When you edit a page on a site where you don't have enough rep to edit without needing approval, it says this:
Your edit will be placed in a queue until it is peer reviewed.
We welcome edits that make the post easier to understand and more valuable for readers. Because community members review edits, please try to make the post substantially better than how you found it, for example, by fixing grammar or adding additional resources and hyperlinks.
Also:
How to Edit
- Correct minor typos or mistakes
- Clarify meaning without changing it
- Add related resources or links
- Always respect the author’s intent
- Don’t use edits to reply to the author
This specifically encourages "[c]orrect[ing] minor typos or mistakes," and gives no indication that this shouldn't be done in large volumes. If I didn't know better, I would think that fixing typos on as many pages as possible would be seen as constructive; there is certainly no indication that it is discouraged. This might be obvious to established users, but to anyone else, it is not at all clear.
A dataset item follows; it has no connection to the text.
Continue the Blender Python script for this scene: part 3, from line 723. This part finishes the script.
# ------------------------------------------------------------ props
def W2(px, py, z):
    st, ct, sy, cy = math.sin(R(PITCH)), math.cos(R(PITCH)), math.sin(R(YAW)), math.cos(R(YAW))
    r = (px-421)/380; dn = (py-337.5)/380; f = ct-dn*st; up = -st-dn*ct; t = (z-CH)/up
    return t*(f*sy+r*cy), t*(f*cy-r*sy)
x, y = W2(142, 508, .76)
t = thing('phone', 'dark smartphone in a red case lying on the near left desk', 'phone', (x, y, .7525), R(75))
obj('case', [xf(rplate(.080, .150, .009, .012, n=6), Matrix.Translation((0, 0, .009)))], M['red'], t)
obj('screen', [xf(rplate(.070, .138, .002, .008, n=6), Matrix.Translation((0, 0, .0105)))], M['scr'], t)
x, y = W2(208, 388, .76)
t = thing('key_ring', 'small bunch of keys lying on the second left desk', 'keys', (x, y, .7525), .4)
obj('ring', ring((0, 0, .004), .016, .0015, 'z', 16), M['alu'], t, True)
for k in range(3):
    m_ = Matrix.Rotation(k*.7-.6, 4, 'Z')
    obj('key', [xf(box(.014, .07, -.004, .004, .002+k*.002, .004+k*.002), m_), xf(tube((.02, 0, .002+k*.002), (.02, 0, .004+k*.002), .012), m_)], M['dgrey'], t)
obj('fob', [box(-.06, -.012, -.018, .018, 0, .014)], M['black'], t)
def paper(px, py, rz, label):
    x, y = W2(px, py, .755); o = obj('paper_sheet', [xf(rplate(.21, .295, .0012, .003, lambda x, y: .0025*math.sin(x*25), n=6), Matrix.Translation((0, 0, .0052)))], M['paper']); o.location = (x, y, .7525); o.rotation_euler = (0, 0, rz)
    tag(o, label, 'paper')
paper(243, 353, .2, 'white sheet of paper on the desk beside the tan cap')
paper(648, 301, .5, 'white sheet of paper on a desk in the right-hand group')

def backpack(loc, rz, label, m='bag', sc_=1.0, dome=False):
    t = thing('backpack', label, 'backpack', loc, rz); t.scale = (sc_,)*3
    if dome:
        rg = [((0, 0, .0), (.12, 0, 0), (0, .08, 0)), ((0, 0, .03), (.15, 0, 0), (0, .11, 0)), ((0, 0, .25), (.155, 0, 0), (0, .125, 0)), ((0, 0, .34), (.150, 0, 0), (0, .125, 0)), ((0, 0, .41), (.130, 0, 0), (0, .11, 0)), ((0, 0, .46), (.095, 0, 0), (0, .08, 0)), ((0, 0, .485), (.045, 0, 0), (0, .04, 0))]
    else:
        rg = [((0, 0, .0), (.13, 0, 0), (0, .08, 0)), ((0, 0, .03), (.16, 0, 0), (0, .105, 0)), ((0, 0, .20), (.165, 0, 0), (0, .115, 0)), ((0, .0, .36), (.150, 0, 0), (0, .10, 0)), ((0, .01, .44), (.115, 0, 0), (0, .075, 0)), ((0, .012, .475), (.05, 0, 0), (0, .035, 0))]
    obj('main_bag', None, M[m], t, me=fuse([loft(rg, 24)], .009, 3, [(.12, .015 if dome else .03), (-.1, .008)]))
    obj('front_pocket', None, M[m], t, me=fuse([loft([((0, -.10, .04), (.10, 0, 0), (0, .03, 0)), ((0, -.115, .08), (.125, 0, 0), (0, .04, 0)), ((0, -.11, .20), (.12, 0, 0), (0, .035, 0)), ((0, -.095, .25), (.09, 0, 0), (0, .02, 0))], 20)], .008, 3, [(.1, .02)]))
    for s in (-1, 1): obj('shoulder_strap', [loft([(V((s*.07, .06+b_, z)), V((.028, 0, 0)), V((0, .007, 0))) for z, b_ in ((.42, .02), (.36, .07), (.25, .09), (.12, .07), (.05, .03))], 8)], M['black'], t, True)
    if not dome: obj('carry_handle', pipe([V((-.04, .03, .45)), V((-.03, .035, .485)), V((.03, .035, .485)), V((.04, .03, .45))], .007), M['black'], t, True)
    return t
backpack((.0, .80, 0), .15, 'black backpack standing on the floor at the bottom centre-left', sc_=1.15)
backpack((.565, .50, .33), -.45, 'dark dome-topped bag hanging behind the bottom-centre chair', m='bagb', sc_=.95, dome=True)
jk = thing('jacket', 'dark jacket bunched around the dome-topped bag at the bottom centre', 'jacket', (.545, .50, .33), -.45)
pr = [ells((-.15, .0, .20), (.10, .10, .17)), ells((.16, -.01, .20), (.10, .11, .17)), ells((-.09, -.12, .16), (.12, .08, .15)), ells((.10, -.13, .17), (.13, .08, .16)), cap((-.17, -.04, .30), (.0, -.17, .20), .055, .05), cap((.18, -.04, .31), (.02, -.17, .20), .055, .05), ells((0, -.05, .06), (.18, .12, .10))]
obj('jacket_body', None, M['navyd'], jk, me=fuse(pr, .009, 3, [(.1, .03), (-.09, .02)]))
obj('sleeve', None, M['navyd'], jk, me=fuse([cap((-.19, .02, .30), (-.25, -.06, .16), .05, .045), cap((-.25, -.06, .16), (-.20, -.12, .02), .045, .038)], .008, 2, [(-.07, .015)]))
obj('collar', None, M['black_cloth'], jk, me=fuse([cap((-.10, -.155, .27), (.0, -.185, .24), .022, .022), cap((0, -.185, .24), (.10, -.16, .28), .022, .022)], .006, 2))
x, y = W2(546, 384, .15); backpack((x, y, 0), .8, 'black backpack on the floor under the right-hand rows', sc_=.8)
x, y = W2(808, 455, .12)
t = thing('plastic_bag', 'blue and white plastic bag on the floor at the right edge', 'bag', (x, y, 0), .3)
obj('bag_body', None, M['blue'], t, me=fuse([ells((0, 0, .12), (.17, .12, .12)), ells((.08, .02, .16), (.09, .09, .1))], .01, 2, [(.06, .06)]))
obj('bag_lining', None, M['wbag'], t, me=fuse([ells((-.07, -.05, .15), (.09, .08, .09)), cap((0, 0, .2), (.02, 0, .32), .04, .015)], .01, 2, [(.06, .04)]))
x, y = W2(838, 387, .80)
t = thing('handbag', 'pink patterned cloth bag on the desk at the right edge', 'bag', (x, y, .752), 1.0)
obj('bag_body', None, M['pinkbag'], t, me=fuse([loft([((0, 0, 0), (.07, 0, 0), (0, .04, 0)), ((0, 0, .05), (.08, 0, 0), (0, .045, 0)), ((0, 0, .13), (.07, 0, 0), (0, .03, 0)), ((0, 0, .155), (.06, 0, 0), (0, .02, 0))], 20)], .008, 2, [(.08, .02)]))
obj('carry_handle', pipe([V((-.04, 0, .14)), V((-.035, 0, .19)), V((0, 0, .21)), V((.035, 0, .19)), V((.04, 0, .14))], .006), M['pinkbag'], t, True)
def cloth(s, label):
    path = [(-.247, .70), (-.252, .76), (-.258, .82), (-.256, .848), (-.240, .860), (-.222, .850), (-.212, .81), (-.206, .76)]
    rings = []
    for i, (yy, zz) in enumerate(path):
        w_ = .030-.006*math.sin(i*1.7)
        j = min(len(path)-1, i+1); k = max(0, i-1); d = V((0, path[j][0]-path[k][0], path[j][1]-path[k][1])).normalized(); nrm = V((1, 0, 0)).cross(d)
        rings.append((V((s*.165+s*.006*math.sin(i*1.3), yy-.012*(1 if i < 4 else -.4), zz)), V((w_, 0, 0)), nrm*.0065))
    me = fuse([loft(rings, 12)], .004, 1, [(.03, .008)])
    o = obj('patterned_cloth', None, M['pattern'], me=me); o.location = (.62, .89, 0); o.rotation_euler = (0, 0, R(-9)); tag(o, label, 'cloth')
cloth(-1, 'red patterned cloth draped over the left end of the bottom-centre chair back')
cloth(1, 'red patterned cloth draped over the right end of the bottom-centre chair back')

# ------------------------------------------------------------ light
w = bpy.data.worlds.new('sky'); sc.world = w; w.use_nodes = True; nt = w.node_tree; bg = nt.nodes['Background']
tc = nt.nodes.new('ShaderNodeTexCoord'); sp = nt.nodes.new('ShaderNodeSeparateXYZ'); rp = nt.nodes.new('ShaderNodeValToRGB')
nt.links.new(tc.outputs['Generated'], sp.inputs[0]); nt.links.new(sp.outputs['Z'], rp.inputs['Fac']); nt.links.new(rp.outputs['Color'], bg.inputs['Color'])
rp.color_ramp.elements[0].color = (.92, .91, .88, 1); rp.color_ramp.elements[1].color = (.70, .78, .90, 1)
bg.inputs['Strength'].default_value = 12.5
Most new users probably don't even know that edited pages go to the home screen, and even if they do, it's not obvious that that's bad.
It does say to "make the post substantially better than how you found it," but specifically listing "[c]orrect[ing] minor typos or mistakes" as a useful type of edit implies that these edits are considered to substantially improve the post.
Should the edit page indicate that large volumes of edits are not desirable?